Chet Atkins

Chester BurtonChetAtkins (June 20, 1924 – June 30, 2001), known as “Mr. Guitar” and “The Country Gentleman“, was an American musician who, along with Owen Bradley and Bob Ferguson, helped create the Nashville sound, the country music style which expanded its appeal to adult pop music fans. He was primarily a guitarist, but he also played the mandolin, fiddle, banjo, and ukulele.

Atkins’s signature picking style was inspired by Merle Travis. Other major guitar influences were Django Reinhardt, George Barnes, Les Paul, and, later, Jerry Reed. His distinctive picking style and musicianship brought him admirers inside and outside the country scene, both in the United States and abroad. Atkins spent most of his career at RCA Victor and produced records for the Browns, Hank Snow, Porter Wagoner, Norma Jean, Dolly Parton, Dottie West, Perry Como, Floyd Cramer, Elvis Presley, the Everly Brothers, Eddy Arnold, Don Gibson, Jim Reeves, Jerry Reed, Skeeter Davis, Waylon Jennings, Roger Whittaker, and many others.
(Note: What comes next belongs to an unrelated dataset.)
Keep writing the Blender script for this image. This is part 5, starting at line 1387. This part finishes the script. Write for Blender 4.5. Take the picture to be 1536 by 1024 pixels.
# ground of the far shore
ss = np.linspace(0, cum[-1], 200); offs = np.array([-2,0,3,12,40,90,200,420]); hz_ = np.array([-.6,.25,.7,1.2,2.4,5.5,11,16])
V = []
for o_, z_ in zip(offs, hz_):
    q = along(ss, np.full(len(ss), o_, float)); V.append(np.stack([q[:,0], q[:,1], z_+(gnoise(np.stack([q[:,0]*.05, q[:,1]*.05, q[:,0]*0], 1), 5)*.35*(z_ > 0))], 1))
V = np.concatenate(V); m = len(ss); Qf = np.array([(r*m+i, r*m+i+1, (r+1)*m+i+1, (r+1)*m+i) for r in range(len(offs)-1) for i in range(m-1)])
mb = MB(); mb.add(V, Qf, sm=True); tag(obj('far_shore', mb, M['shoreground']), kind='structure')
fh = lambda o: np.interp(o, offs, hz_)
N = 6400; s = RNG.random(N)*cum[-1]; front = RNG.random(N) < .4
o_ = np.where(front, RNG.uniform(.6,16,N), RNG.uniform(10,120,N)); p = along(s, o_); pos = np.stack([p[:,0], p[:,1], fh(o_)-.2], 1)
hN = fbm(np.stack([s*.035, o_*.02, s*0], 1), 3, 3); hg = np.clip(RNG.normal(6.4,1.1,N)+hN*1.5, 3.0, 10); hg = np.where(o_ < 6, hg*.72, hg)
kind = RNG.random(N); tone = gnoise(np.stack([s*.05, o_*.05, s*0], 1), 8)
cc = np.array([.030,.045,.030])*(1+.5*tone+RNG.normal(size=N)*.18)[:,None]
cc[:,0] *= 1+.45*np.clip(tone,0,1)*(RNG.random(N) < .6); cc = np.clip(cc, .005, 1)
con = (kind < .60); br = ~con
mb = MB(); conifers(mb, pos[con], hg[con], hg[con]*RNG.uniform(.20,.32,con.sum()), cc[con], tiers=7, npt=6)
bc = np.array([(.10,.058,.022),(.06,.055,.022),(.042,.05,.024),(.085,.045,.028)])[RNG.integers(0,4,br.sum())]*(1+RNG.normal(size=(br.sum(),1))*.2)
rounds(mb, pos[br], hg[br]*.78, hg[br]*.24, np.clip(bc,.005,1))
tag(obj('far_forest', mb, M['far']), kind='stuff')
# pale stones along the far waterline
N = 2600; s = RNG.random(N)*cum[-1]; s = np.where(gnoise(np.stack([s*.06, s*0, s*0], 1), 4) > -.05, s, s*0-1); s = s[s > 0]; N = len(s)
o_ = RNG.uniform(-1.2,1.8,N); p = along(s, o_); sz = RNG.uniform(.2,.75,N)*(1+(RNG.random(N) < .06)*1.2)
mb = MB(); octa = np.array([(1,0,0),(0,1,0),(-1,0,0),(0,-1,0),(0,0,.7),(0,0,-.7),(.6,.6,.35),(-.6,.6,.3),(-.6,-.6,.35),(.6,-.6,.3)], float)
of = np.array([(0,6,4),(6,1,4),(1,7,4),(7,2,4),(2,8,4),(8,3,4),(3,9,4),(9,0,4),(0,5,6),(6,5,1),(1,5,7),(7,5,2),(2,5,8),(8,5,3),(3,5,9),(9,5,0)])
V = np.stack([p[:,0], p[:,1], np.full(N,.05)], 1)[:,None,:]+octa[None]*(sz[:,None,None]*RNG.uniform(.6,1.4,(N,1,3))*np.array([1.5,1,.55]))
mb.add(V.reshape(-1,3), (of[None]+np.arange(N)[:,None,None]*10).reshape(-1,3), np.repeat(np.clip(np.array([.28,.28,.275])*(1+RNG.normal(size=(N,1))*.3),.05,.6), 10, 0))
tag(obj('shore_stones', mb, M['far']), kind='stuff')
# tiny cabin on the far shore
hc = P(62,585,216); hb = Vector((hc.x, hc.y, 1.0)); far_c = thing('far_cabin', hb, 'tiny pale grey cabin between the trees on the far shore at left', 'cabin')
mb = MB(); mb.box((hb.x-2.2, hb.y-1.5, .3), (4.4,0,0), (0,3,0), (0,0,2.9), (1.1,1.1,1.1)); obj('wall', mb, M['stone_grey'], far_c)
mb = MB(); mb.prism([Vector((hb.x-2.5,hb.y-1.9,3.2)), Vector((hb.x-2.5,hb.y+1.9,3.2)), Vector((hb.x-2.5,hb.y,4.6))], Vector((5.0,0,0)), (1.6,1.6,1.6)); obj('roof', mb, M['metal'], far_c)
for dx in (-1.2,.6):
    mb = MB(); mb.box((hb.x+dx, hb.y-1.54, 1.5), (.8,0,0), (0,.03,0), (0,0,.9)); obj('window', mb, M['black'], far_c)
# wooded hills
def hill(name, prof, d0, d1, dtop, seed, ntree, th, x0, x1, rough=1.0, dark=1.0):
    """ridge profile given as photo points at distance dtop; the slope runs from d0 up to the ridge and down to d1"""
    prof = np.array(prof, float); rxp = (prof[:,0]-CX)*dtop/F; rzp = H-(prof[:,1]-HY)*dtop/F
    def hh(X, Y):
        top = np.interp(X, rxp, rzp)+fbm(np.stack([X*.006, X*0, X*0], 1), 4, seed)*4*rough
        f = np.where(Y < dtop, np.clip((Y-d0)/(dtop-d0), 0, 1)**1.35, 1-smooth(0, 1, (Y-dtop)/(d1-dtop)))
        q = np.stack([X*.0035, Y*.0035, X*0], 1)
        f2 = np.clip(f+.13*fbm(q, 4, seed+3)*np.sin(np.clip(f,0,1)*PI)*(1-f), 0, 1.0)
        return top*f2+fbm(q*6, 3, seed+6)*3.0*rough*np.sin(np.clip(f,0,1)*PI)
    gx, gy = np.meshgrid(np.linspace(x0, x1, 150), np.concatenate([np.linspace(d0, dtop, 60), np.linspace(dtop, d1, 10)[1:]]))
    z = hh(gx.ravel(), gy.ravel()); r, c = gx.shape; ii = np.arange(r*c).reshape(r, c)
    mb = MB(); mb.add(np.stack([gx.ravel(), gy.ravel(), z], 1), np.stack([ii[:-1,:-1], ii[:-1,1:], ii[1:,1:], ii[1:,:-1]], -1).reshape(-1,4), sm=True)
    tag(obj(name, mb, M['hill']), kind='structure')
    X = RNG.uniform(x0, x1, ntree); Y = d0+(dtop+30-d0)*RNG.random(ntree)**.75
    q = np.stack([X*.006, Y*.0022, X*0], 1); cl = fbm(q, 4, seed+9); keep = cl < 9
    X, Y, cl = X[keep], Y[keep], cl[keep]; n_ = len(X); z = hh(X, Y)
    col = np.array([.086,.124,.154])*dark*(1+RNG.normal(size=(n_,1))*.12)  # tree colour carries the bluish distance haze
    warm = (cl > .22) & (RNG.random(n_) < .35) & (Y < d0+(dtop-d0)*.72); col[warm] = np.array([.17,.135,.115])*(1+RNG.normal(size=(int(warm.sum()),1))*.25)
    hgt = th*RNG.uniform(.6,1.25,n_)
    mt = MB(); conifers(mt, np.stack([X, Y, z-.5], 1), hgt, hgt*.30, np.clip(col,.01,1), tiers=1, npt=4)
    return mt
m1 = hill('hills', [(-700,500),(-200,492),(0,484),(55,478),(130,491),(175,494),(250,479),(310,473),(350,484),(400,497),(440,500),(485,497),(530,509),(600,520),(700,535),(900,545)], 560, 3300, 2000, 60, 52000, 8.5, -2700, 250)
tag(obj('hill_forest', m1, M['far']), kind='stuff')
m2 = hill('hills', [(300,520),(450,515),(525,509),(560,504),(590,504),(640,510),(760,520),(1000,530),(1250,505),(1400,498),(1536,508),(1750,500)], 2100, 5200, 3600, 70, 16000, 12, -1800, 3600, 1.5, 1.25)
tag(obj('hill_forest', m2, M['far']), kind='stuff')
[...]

Rolling Stone credited Atkins with inventing the “popwise ‘Nashville sound’ that rescued country music from a commercial slump” and ranked him number 21 on their list of “The 100 Greatest Guitarists of All Time”. Among many other honors, Atkins received 14 Grammy Awards and the Grammy Lifetime Achievement Award. He also received nine Country Music Association awards for Instrumentalist of the Year. He was inducted into the Rock & Roll Hall of Fame, the Country Music Hall of Fame and Museum, and the Musicians Hall of Fame and Museum. George Harrison was also inspired by Chet Atkins; early Beatles songs such as “All My Loving” show the influence.

Atkins was born on June 20, 1924, in Luttrell, Tennessee, near Clinch Mountain. His parents divorced when he was six years old, after which he was raised by his mother. He was the youngest of three boys and a girl. He started out on the ukulele, later moving on to the fiddle, but he made a swap with his brother Lowell when he was nine: an old pistol and some chores for a guitar. He stated in his 1974 autobiography, “We were so poor and everybody around us was so poor that it was the forties before anyone even knew there had been a depression.” Forced to relocate to Fortson, Georgia, outside of Columbus to live with his father because of a critical asthma condition, Atkins was a sensitive youth who became obsessed with music. Because of his illness, he was forced to sleep in a straight-back chair to breathe comfortably. On those nights, he played his guitar until he fell asleep holding it, a habit that lasted his whole life. While living in Fortson, Atkins attended the historic[citation needed]Mountain Hill School. He returned in the 1990s to play a series of charity concerts to save the school from demolition. Stories have been told about the very young Chet who, when a friend or relative would come to visit and play guitar, crowded the musician and put his ear so close to the instrument that it became difficult for the visitor to play.